Me: You ate all your chips.
3yo: I’m so sad all because of my own self.
Me: Buckle up, it gets worse.
If I agreed with you, we’d both be wrong
Wife: *through tears* An 11 foot tombstone seems a bit excessive
Funeral director: Ma’am, your husband was adamant in his wish to list his favorite breakfast cereals ranked by prize quality
Any leggings can be fur lined leggings if you don’t shave your legs.
my neighbor’s freakishly loud emu kept peeking in my window while i was trying to order an 8 ft, 132 lb chocolate sack ($500)
Ariel was a minor and couldn’t sign a legally binding contract. You’d think the king of the ocean’s lawyers could get that shit thrown out.
I am looking properly as I cross the road my child said as her face disappeared completely inside her hood each time she looked left and right.
cop: can you step out of the car, sir?
me: [remaining in my seat] yes i CAN step out of the car ;D
cop:
me:
cop: um may you step out of the car, sir?
me: actually i might be on a teensy bit of opium so let’s revisit that first question
*Last week on “Models Who Weren’t Expecting To Be Eaten By Bears”*
JADE: When I was eaten by a bear, I was like what is happening lol
I own a gun so if a robber breaks into my home and steals my stuff I can shoot all my stuff and break it so the robber can’t enjoy any of it
getting a key tattoo but getting it covered up with a doormat tattoo so no one ever finds it
People joke about being left hangin, but it’s not funny to me. My cousin died from an unrequited high five.
This day in history. 1950. The FBI put out its first 10 Most Wanted list and my dad lost a bet because only 2 of the guys were his brothers.
1995: I will make multiple trips to the post office and mail off blank cassettes just so I can get a barely audible bootleg of a phish show months later
2022: I will pay 47 dollars for a single chicken sandwich to be delivered so I don’t have to put on pants
What happens when you wear flowy sleeves? They get caught on every doorknob you walk past.
The boys I nanny for just asked me where I work and I didnt have the heart to tell them their parents pay me to hang out with them so now they think I work at Chili’s
I attempted smoky eye makeup for a holiday party tonight, but instead it looks like I survived a bar fight, so I’m going with that story.
People need to stop with the crime, some of us don’t want to do jury duty because you can’t act right.
Ok, milk… Check!
Potato salad… Check!
Tomatoes… Check!“Sir, can you wait for the total and just write one check please?”

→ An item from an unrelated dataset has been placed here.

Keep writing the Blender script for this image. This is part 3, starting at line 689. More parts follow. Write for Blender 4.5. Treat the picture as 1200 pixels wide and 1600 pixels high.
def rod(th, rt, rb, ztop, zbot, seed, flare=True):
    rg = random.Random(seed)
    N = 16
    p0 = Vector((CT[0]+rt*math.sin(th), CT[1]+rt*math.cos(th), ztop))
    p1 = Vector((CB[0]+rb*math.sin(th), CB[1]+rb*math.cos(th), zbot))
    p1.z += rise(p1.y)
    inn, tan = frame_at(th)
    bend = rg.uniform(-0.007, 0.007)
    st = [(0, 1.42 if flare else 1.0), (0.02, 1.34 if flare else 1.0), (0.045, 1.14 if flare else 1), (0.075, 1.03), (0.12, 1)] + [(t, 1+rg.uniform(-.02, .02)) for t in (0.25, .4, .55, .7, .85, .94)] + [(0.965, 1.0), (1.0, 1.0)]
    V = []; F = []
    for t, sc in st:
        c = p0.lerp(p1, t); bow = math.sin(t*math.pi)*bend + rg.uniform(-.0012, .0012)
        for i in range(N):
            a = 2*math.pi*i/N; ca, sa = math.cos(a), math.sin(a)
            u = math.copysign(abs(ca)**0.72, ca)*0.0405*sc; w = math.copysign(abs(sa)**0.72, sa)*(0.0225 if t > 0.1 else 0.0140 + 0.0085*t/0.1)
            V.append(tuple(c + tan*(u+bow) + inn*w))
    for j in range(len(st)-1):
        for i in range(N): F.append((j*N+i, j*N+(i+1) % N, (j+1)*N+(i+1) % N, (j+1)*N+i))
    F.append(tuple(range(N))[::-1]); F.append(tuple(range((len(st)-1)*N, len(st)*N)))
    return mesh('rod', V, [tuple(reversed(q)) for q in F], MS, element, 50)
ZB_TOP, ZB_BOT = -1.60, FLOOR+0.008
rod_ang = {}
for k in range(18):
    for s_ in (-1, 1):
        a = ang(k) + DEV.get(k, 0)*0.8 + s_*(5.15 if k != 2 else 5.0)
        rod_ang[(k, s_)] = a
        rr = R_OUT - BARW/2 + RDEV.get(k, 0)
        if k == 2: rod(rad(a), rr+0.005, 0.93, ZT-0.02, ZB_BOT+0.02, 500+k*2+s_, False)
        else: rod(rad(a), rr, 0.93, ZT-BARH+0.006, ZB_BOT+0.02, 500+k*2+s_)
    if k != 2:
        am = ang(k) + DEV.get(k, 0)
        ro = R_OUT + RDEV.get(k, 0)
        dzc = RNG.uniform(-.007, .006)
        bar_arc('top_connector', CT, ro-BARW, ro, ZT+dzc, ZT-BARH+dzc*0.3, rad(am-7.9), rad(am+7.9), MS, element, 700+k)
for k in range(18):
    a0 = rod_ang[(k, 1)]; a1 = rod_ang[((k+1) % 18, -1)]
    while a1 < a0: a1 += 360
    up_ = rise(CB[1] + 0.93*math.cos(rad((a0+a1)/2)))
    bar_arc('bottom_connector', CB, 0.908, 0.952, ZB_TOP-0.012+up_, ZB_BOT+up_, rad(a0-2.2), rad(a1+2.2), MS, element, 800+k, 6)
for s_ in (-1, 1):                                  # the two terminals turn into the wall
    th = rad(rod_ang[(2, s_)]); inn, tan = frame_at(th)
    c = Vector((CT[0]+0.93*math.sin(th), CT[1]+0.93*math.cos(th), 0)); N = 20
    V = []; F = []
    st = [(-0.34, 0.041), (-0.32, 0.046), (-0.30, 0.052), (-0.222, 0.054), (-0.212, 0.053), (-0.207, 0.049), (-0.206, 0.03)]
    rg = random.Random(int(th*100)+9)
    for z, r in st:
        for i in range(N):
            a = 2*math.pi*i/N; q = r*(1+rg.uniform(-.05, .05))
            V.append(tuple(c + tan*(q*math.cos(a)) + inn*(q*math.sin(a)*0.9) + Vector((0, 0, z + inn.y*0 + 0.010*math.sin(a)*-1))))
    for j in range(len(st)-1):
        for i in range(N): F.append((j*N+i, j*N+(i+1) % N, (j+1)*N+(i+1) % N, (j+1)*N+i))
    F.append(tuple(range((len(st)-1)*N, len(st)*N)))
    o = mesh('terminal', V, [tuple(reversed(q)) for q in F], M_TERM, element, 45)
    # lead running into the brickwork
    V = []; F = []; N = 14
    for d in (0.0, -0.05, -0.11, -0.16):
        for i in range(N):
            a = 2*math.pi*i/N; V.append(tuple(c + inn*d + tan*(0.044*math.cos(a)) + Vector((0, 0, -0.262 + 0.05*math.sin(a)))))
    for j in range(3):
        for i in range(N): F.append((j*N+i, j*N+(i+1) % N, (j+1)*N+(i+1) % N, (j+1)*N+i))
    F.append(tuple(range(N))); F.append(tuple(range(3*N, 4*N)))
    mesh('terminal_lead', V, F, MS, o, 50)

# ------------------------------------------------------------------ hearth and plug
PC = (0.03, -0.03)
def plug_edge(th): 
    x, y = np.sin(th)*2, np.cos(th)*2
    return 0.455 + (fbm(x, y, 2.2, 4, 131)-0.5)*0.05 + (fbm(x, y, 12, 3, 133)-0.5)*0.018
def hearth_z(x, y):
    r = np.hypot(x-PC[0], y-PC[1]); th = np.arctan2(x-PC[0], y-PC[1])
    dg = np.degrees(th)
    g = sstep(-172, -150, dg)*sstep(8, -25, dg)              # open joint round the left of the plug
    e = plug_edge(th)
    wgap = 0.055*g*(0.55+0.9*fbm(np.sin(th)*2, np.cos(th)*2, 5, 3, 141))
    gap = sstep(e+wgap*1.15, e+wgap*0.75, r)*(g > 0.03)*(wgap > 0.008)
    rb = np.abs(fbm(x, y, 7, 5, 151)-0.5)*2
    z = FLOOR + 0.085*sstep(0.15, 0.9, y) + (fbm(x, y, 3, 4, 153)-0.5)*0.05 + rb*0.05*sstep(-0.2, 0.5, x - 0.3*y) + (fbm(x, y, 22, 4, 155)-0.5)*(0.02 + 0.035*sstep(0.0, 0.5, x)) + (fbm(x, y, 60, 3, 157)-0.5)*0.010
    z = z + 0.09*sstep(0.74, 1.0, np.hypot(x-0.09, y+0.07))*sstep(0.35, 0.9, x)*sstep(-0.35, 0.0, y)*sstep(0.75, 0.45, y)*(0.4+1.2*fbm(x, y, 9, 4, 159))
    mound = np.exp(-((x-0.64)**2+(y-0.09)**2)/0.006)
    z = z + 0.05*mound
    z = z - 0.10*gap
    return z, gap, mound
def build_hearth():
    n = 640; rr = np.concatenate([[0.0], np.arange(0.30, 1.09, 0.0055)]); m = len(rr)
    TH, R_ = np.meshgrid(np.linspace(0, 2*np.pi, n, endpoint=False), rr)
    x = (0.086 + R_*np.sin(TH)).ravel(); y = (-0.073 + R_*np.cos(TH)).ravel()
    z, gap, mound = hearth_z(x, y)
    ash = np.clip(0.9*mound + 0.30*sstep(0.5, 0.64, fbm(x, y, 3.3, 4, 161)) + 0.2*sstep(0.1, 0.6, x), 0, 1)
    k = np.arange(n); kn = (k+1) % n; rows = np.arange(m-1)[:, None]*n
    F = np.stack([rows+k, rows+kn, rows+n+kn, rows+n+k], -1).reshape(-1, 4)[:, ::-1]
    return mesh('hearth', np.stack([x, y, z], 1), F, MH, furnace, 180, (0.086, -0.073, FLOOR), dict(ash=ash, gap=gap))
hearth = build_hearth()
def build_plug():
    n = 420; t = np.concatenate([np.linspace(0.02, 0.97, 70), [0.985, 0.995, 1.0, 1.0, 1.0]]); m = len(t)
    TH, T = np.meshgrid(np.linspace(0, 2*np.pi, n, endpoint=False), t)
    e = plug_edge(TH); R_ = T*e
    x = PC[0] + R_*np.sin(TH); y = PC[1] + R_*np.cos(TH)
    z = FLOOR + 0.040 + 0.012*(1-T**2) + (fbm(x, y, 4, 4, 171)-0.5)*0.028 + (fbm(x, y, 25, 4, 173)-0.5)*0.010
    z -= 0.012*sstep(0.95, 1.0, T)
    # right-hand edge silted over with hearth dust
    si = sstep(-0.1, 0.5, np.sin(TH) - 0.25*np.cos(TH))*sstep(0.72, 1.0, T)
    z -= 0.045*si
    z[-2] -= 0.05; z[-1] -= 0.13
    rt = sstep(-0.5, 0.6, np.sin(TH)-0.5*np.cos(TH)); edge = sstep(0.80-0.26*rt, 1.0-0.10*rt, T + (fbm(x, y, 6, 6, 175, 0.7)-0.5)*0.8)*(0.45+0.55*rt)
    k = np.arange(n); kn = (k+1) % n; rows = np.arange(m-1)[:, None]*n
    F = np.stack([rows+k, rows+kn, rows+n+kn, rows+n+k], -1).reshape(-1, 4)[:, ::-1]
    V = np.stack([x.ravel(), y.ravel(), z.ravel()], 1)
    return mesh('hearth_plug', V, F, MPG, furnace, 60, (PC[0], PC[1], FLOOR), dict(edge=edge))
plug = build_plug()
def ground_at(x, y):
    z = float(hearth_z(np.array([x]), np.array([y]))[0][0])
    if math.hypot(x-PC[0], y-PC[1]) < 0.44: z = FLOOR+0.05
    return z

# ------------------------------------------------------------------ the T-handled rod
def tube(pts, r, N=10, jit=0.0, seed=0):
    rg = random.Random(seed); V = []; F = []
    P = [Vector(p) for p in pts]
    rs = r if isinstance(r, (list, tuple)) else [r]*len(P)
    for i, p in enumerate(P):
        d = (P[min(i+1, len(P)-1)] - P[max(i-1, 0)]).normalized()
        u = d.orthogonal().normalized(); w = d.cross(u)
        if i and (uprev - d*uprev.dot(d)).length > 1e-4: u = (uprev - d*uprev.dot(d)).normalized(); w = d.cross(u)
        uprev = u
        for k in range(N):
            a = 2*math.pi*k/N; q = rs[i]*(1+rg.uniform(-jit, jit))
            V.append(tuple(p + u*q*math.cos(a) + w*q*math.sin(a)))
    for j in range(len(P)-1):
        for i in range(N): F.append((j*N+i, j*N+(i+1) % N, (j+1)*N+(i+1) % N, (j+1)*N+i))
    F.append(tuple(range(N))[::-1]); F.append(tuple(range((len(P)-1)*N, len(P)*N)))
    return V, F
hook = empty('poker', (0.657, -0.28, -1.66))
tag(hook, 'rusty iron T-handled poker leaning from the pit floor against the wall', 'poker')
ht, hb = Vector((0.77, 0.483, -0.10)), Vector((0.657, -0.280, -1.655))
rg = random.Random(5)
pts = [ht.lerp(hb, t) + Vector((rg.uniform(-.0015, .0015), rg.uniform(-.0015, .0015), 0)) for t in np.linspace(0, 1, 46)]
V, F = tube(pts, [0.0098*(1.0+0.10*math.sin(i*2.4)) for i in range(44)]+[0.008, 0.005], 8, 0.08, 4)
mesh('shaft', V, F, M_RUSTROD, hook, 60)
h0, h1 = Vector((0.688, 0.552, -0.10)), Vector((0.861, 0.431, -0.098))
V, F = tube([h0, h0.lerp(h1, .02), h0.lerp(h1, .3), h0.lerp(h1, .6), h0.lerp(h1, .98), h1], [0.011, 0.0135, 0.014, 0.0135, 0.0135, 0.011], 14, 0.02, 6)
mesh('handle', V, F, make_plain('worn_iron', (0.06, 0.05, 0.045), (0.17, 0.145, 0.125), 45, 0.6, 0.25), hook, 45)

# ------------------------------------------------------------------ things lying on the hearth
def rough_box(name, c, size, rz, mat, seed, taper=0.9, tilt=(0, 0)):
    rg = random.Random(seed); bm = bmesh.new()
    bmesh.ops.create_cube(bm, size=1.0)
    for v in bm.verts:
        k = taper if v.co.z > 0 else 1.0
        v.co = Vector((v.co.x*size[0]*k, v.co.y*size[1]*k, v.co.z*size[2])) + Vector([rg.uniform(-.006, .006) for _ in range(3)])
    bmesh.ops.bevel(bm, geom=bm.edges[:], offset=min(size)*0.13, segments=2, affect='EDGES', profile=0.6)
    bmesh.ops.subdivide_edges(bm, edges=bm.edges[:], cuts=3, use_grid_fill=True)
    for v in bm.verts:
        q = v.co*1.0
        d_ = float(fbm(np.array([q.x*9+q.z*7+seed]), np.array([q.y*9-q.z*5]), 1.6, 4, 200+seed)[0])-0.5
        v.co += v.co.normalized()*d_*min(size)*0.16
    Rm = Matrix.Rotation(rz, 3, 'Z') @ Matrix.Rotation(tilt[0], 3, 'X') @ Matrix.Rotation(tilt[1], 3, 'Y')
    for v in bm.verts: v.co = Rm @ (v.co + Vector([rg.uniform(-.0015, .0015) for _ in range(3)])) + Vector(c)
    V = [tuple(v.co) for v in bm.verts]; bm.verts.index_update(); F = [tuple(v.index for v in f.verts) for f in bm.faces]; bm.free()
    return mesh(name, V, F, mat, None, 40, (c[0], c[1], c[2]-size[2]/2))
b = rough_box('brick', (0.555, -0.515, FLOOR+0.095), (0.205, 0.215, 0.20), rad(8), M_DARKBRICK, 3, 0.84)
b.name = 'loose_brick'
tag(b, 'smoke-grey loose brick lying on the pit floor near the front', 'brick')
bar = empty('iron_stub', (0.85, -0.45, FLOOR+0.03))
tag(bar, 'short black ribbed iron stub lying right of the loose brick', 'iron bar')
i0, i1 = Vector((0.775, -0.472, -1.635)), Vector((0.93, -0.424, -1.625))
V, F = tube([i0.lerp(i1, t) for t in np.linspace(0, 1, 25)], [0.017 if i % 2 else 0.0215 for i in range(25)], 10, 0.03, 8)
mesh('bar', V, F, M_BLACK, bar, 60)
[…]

The problem with millennials is they were taught to look up to Pokemon not *struggles to think of a thing old people respect* Mussolini
How to get out of a car in front of a large crowd of people
Step 1: forget to take your seat belt off
“This is so relaxing, better than going out”, she thought as she did her own pedicure balanced on one leg like a flamingo.
There’s a lot of strange facts in this world if you think about it. For example, some people like when there’s pulp in their orange juice.